A block of data:
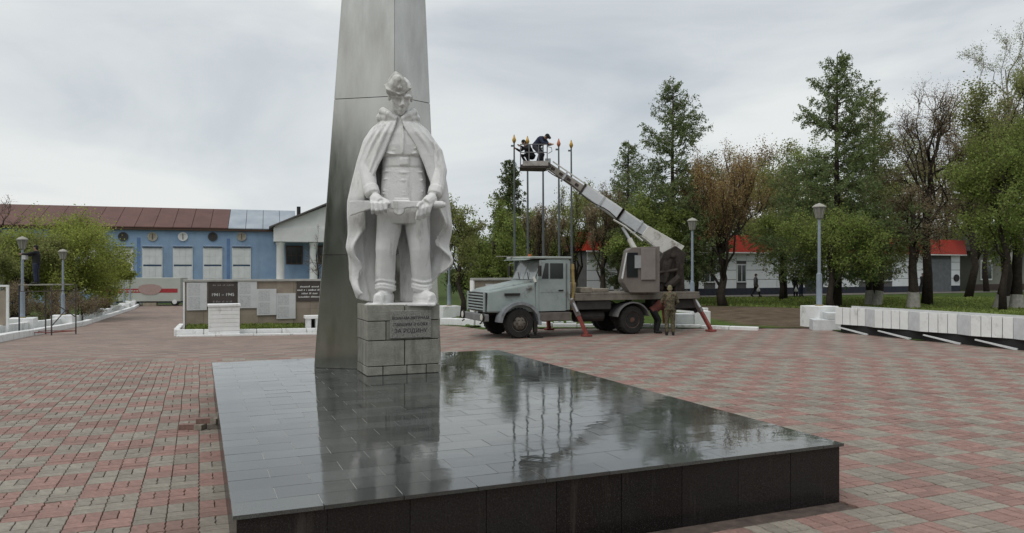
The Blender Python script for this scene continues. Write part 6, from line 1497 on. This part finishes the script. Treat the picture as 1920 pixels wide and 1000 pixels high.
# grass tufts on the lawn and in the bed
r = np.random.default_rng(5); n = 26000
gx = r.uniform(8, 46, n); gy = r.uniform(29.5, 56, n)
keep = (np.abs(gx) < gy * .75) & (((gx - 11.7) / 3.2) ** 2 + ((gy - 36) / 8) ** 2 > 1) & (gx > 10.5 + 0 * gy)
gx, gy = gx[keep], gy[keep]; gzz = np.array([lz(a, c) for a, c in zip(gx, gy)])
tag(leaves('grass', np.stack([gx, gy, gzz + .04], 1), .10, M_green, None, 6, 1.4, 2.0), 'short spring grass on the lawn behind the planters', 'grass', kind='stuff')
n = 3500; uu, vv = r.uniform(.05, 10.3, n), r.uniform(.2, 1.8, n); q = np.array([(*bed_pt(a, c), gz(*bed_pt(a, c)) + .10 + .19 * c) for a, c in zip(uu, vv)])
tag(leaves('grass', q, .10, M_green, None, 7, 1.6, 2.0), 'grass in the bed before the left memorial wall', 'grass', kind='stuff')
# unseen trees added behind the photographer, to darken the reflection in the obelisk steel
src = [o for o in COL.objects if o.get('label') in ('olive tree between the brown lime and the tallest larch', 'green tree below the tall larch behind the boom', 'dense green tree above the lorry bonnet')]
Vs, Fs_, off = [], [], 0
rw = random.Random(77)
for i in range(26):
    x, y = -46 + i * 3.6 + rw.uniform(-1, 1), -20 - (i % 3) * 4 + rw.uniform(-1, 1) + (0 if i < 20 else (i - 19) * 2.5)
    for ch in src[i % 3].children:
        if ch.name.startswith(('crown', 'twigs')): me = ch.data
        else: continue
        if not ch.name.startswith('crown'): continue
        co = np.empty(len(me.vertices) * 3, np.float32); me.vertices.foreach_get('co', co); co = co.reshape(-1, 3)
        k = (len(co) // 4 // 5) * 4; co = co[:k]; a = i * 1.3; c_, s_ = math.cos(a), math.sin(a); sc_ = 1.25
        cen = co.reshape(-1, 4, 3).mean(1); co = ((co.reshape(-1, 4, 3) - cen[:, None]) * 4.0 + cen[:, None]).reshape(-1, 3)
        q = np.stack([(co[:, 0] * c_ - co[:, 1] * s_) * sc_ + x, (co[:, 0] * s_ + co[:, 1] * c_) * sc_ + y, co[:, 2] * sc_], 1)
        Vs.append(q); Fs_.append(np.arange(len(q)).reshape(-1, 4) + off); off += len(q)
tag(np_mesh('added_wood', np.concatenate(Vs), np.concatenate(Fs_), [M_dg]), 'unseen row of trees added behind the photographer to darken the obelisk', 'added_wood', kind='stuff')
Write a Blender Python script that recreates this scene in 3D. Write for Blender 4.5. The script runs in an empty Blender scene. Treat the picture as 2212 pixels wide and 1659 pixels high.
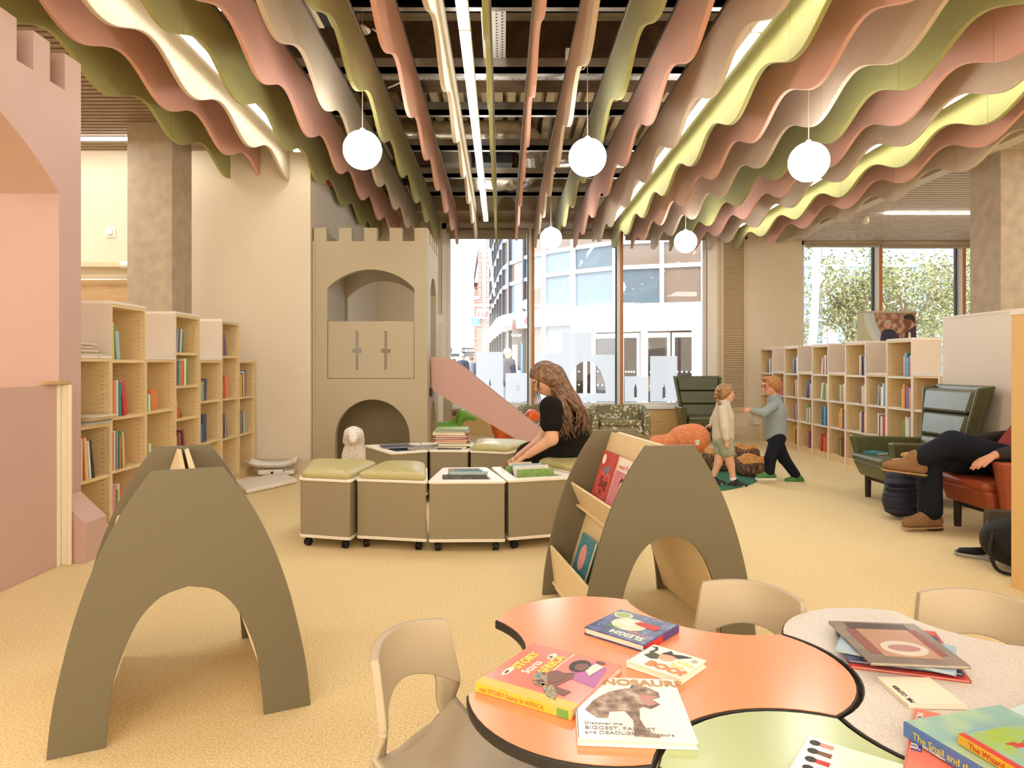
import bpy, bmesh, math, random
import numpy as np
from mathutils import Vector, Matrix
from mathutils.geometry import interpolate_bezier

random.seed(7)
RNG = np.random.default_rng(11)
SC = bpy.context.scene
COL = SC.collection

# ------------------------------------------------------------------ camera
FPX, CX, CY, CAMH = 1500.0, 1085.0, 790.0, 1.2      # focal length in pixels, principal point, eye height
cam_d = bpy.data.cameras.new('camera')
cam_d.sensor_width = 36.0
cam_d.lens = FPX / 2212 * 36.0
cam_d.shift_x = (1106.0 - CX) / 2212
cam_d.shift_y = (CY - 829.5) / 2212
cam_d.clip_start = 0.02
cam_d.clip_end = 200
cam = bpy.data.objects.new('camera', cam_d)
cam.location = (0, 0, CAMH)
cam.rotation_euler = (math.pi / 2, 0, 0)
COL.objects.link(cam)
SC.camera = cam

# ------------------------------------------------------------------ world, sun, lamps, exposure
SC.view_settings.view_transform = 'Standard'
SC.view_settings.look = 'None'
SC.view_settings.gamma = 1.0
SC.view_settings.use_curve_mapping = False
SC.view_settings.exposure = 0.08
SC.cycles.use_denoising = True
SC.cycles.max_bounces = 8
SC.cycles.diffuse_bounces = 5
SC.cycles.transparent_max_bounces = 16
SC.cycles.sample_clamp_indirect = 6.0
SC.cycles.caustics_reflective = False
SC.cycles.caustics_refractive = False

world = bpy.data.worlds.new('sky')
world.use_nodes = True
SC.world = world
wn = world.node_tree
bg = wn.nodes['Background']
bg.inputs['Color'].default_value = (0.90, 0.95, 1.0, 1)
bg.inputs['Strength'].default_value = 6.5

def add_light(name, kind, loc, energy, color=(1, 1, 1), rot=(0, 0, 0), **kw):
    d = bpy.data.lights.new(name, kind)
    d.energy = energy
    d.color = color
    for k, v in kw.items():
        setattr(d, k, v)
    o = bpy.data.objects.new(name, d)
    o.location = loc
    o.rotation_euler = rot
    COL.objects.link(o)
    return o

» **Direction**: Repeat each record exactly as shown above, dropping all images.

» **Exercise response**:
The Blender Python script for this scene continues. Write part 6, from line 1497 on. This part finishes the script. Treat the picture as 1920 pixels wide and 1000 pixels high.
# grass tufts on the lawn and in the bed
r = np.random.default_rng(5); n = 26000
gx = r.uniform(8, 46, n); gy = r.uniform(29.5, 56, n)
keep = (np.abs(gx) < gy * .75) & (((gx - 11.7) / 3.2) ** 2 + ((gy - 36) / 8) ** 2 > 1) & (gx > 10.5 + 0 * gy)
gx, gy = gx[keep], gy[keep]; gzz = np.array([lz(a, c) for a, c in zip(gx, gy)])
tag(leaves('grass', np.stack([gx, gy, gzz + .04], 1), .10, M_green, None, 6, 1.4, 2.0), 'short spring grass on the lawn behind the planters', 'grass', kind='stuff')
n = 3500; uu, vv = r.uniform(.05, 10.3, n), r.uniform(.2, 1.8, n); q = np.array([(*bed_pt(a, c), gz(*bed_pt(a, c)) + .10 + .19 * c) for a, c in zip(uu, vv)])
tag(leaves('grass', q, .10, M_green, None, 7, 1.6, 2.0), 'grass in the bed before the left memorial wall', 'grass', kind='stuff')
# unseen trees added behind the photographer, to darken the reflection in the obelisk steel
src = [o for o in COL.objects if o.get('label') in ('olive tree between the brown lime and the tallest larch', 'green tree below the tall larch behind the boom', 'dense green tree above the lorry bonnet')]
Vs, Fs_, off = [], [], 0
rw = random.Random(77)
for i in range(26):
    x, y = -46 + i * 3.6 + rw.uniform(-1, 1), -20 - (i % 3) * 4 + rw.uniform(-1, 1) + (0 if i < 20 else (i - 19) * 2.5)
    for ch in src[i % 3].children:
        if ch.name.startswith(('crown', 'twigs')): me = ch.data
        else: continue
        if not ch.name.startswith('crown'): continue
        co = np.empty(len(me.vertices) * 3, np.float32); me.vertices.foreach_get('co', co); co = co.reshape(-1, 3)
        k = (len(co) // 4 // 5) * 4; co = co[:k]; a = i * 1.3; c_, s_ = math.cos(a), math.sin(a); sc_ = 1.25
        cen = co.reshape(-1, 4, 3).mean(1); co = ((co.reshape(-1, 4, 3) - cen[:, None]) * 4.0 + cen[:, None]).reshape(-1, 3)
        q = np.stack([(co[:, 0] * c_ - co[:, 1] * s_) * sc_ + x, (co[:, 0] * s_ + co[:, 1] * c_) * sc_ + y, co[:, 2] * sc_], 1)
        Vs.append(q); Fs_.append(np.arange(len(q)).reshape(-1, 4) + off); off += len(q)
tag(np_mesh('added_wood', np.concatenate(Vs), np.concatenate(Fs_), [M_dg]), 'unseen row of trees added behind the photographer to darken the obelisk', 'added_wood', kind='stuff')
Write a Blender Python script that recreates this scene in 3D. Write for Blender 4.5. The script runs in an empty Blender scene. Treat the picture as 2212 pixels wide and 1659 pixels high.
import bpy, bmesh, math, random
import numpy as np
from mathutils import Vector, Matrix
from mathutils.geometry import interpolate_bezier

random.seed(7)
RNG = np.random.default_rng(11)
SC = bpy.context.scene
COL = SC.collection

# ------------------------------------------------------------------ camera
FPX, CX, CY, CAMH = 1500.0, 1085.0, 790.0, 1.2      # focal length in pixels, principal point, eye height
cam_d = bpy.data.cameras.new('camera')
cam_d.sensor_width = 36.0
cam_d.lens = FPX / 2212 * 36.0
cam_d.shift_x = (1106.0 - CX) / 2212
cam_d.shift_y = (CY - 829.5) / 2212
cam_d.clip_start = 0.02
cam_d.clip_end = 200
cam = bpy.data.objects.new('camera', cam_d)
cam.location = (0, 0, CAMH)
cam.rotation_euler = (math.pi / 2, 0, 0)
COL.objects.link(cam)
SC.camera = cam

# ------------------------------------------------------------------ world, sun, lamps, exposure
SC.view_settings.view_transform = 'Standard'
SC.view_settings.look = 'None'
SC.view_settings.gamma = 1.0
SC.view_settings.use_curve_mapping = False
SC.view_settings.exposure = 0.08
SC.cycles.use_denoising = True
SC.cycles.max_bounces = 8
SC.cycles.diffuse_bounces = 5
SC.cycles.transparent_max_bounces = 16
SC.cycles.sample_clamp_indirect = 6.0
SC.cycles.caustics_reflective = False
SC.cycles.caustics_refractive = False

world = bpy.data.worlds.new('sky')
world.use_nodes = True
SC.world = world
wn = world.node_tree
bg = wn.nodes['Background']
bg.inputs['Color'].default_value = (0.90, 0.95, 1.0, 1)
bg.inputs['Strength'].default_value = 6.5

def add_light(name, kind, loc, energy, color=(1, 1, 1), rot=(0, 0, 0), **kw):
    d = bpy.data.lights.new(name, kind)
    d.energy = energy
    d.color = color
    for k, v in kw.items():
        setattr(d, k, v)
    o = bpy.data.objects.new(name, d)
    o.location = loc
    o.rotation_euler = rot
    COL.objects.link(o)
    return o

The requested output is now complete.